__Directions for this task__
Scan the listing below for the word "scene" and state how many lines hold it. Write nothing but the number.

__Collected data__

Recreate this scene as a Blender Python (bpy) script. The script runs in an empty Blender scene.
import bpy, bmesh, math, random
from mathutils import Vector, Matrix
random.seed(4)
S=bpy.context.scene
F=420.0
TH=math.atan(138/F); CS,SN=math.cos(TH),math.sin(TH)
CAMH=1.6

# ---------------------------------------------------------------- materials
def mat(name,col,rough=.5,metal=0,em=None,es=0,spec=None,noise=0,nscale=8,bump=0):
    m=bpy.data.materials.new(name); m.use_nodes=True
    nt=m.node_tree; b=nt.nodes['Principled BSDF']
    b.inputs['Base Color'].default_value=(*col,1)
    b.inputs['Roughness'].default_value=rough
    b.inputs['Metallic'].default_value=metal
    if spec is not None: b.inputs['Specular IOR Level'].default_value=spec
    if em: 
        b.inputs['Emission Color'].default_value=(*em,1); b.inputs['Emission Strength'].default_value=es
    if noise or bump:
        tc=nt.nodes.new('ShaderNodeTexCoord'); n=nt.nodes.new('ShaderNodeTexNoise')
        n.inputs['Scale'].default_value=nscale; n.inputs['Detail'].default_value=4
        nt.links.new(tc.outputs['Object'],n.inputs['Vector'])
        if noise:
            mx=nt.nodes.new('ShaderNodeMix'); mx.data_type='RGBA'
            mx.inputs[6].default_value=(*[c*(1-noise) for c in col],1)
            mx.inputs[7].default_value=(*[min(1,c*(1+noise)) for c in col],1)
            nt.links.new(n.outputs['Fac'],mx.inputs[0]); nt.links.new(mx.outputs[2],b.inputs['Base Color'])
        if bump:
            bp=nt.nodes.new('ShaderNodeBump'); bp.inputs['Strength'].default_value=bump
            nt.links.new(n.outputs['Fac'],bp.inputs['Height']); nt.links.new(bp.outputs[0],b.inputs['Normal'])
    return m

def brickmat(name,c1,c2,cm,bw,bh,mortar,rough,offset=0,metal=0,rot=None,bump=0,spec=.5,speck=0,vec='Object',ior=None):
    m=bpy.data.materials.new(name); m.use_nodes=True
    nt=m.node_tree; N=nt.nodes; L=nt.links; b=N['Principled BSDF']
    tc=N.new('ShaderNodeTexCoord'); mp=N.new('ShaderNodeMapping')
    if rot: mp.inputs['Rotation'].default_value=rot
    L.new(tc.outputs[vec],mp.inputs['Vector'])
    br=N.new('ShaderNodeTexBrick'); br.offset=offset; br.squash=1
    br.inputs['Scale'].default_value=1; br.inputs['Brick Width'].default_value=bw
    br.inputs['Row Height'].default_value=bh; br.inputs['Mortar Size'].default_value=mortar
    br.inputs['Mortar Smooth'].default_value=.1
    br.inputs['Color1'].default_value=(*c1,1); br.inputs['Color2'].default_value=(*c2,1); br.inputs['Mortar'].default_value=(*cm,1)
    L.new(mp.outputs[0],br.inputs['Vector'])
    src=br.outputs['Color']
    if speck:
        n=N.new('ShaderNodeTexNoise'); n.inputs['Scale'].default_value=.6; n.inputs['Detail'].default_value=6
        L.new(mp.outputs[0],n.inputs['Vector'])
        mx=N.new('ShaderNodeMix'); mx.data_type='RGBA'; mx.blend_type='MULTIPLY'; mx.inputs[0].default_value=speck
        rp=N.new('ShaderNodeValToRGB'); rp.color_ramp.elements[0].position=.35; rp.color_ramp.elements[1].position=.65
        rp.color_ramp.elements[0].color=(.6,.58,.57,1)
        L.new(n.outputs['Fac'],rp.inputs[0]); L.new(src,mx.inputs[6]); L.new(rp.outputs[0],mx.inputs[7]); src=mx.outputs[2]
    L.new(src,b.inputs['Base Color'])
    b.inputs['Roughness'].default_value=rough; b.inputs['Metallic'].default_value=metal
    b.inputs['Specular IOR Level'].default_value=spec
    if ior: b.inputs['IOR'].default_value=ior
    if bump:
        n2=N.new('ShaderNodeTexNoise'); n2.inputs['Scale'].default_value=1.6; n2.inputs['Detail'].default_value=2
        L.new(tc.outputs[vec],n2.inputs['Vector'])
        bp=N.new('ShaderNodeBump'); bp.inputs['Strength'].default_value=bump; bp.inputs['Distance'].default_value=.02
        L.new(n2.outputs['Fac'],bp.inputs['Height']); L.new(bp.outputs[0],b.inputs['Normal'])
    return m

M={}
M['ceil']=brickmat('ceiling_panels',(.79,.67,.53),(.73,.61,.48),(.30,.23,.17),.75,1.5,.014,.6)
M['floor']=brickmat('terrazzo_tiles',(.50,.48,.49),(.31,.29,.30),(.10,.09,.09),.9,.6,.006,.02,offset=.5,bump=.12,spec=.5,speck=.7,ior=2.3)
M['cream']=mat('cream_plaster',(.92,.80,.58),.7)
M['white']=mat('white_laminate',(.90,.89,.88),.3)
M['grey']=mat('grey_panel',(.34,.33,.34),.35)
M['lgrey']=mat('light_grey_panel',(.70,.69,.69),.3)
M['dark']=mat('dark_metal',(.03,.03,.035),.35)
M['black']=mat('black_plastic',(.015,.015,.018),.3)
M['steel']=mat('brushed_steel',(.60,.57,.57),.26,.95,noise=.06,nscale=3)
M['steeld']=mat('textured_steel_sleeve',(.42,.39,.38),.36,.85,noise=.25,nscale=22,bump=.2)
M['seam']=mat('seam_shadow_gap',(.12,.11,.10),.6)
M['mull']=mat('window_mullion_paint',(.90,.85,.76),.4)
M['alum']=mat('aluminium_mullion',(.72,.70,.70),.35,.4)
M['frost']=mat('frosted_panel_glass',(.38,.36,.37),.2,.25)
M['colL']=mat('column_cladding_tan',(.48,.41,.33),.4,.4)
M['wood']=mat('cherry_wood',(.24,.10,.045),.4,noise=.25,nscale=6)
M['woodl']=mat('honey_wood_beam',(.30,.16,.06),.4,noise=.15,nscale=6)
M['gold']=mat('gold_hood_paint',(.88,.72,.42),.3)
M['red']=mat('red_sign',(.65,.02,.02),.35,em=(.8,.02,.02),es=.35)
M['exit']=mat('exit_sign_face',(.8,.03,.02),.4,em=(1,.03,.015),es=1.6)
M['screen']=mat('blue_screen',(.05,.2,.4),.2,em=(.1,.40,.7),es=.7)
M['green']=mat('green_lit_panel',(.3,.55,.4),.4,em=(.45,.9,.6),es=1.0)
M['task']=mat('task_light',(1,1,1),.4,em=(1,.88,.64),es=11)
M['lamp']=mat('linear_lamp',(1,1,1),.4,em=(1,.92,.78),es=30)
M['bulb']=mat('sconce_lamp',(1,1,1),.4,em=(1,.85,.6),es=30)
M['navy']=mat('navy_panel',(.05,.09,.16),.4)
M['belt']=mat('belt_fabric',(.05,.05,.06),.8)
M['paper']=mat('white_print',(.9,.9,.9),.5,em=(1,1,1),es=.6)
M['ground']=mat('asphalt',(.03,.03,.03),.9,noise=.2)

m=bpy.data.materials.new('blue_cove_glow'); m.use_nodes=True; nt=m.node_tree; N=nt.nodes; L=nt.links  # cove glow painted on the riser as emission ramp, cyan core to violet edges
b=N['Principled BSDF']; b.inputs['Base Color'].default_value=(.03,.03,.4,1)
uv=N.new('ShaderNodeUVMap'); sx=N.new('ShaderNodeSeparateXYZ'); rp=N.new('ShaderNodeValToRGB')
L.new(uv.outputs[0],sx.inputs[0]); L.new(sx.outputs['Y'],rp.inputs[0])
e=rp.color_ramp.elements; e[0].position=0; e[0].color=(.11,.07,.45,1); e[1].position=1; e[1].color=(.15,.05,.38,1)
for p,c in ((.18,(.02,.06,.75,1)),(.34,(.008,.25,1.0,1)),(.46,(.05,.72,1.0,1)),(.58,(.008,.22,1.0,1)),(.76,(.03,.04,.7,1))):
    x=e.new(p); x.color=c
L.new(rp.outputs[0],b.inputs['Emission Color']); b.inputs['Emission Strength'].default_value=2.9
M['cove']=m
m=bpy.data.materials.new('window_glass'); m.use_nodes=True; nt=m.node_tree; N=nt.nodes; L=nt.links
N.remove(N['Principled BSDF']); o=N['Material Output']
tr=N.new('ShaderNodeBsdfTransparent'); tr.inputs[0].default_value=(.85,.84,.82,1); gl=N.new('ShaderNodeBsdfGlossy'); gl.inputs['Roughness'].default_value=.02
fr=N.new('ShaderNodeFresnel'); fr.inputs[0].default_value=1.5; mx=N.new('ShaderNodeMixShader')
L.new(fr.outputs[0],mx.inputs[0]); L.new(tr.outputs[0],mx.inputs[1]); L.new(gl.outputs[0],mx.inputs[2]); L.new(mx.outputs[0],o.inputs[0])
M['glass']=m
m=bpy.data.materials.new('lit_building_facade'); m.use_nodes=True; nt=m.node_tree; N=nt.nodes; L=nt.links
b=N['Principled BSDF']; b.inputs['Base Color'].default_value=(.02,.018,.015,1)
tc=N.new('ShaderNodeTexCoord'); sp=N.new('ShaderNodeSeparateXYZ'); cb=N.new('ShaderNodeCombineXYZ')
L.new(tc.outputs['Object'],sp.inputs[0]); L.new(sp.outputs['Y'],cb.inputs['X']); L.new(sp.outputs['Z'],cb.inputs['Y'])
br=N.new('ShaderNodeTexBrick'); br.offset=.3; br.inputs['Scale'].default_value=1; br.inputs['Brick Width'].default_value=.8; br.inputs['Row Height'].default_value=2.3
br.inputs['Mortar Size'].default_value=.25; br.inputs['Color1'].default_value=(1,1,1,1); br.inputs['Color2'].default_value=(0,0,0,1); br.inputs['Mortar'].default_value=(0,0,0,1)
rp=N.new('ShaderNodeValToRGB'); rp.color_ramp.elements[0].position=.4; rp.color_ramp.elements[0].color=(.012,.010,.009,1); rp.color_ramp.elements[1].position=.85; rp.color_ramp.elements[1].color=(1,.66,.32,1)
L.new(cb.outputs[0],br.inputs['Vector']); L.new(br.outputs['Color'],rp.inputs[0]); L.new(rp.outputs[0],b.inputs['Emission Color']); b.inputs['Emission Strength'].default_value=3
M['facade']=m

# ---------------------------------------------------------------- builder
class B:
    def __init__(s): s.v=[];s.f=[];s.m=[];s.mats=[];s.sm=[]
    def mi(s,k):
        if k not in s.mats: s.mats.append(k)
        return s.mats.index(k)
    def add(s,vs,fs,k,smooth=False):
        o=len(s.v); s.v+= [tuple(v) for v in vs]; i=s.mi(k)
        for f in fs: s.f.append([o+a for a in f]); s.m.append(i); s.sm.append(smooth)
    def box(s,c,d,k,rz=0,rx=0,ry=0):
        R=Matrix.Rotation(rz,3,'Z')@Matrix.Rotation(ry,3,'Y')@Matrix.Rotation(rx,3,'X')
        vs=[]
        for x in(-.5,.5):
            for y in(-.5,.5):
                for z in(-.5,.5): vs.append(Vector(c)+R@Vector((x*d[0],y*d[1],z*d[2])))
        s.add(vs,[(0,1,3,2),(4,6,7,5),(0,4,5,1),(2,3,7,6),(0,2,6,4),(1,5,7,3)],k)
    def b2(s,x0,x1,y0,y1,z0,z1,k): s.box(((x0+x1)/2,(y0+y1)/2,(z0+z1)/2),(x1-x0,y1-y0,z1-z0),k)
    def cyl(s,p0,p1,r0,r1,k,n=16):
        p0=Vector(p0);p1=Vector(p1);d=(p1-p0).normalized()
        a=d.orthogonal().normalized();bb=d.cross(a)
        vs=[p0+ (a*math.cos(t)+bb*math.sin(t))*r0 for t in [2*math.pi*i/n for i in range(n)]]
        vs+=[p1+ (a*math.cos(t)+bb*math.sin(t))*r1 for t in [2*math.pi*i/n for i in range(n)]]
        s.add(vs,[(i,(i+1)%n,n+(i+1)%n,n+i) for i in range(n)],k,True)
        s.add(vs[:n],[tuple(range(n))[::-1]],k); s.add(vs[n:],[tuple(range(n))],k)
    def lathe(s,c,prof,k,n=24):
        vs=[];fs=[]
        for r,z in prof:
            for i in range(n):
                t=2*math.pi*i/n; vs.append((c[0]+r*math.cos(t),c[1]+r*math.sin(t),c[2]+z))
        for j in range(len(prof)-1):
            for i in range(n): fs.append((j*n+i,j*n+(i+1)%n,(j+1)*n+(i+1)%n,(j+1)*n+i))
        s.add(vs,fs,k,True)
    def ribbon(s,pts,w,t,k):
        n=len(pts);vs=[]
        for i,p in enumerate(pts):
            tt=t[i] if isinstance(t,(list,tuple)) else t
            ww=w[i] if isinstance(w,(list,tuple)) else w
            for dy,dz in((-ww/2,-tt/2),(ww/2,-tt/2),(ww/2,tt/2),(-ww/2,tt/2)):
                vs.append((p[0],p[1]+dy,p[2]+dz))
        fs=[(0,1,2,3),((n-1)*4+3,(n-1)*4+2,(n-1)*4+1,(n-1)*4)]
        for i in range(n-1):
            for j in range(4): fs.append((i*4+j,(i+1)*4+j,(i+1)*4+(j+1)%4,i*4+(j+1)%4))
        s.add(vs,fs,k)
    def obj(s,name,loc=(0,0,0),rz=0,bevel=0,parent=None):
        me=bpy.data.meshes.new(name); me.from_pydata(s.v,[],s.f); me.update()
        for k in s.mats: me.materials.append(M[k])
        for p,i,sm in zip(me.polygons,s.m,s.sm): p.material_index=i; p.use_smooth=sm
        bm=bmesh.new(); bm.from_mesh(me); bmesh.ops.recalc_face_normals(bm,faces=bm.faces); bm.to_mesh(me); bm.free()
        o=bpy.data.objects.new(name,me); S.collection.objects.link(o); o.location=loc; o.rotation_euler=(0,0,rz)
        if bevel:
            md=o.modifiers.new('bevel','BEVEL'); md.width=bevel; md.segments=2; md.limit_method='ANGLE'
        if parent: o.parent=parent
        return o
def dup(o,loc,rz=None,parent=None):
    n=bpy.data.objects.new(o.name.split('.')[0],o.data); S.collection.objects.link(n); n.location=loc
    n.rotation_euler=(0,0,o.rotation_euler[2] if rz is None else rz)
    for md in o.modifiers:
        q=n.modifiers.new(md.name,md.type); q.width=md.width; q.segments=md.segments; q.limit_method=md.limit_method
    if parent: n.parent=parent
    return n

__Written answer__
2